:: Task ::
Search the data below for "scene"; list each line that holds it.

:: Source excerpt ::
- - -

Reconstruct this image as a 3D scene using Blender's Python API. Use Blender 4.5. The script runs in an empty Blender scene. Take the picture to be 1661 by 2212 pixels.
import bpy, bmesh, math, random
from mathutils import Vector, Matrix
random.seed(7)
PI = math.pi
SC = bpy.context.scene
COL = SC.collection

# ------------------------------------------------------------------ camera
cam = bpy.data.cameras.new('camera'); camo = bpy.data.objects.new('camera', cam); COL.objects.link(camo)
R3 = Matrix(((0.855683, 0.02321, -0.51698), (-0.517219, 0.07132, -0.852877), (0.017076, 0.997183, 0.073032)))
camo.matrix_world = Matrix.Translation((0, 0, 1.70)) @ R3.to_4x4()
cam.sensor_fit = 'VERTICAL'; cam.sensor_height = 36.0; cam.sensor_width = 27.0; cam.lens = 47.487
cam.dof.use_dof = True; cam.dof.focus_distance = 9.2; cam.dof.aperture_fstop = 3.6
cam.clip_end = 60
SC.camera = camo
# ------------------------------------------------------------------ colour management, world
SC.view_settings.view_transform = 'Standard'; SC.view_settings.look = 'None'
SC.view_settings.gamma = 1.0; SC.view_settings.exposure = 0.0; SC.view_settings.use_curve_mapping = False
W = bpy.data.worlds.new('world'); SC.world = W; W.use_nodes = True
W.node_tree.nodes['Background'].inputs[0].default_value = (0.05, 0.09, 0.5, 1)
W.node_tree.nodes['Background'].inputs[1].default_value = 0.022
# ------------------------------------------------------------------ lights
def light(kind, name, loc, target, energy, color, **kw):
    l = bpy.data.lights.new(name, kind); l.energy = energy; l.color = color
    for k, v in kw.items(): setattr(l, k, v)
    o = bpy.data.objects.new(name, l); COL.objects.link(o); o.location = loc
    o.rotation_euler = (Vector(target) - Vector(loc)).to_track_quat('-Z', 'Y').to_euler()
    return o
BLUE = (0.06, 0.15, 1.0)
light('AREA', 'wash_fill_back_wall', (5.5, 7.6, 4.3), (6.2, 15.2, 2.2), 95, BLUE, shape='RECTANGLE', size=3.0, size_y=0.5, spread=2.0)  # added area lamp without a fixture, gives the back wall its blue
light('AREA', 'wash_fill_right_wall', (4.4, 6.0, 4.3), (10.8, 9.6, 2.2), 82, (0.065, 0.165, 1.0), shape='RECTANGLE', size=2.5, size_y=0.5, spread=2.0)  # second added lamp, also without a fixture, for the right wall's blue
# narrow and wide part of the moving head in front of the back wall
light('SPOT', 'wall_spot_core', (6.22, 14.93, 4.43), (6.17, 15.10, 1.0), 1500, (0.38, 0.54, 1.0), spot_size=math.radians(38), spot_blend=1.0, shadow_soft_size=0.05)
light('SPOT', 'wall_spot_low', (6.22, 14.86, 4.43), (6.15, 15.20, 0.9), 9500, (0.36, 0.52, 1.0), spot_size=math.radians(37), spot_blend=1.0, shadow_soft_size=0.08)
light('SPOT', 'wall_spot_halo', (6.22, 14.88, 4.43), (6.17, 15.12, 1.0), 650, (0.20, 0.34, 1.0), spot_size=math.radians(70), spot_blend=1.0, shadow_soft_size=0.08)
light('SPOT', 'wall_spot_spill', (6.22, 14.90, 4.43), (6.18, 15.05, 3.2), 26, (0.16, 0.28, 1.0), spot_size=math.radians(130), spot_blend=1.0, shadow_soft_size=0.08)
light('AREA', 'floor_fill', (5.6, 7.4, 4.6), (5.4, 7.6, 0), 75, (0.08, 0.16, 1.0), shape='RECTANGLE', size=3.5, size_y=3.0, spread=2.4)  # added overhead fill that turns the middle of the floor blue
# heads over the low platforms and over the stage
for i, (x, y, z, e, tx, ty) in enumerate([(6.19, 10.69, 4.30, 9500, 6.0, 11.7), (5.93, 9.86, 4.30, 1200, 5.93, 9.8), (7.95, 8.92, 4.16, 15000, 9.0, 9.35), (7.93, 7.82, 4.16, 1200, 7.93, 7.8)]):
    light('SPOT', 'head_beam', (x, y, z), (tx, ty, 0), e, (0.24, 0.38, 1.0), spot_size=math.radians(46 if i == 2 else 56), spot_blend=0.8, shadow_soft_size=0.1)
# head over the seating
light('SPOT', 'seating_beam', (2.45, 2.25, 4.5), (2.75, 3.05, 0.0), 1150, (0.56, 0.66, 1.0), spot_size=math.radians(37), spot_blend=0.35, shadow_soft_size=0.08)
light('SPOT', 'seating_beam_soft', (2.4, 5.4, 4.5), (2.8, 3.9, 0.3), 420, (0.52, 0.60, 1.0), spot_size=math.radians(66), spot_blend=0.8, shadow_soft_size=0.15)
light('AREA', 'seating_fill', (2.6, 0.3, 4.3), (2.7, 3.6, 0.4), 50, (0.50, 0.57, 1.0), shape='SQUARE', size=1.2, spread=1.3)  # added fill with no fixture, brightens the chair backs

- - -

:: Exercise response ::
Reconstruct this image as a 3D scene using Blender's Python API. Use Blender 4.5. The script runs in an empty Blender scene. Take the picture to be 1661 by 2212 pixels.
SC = bpy.context.scene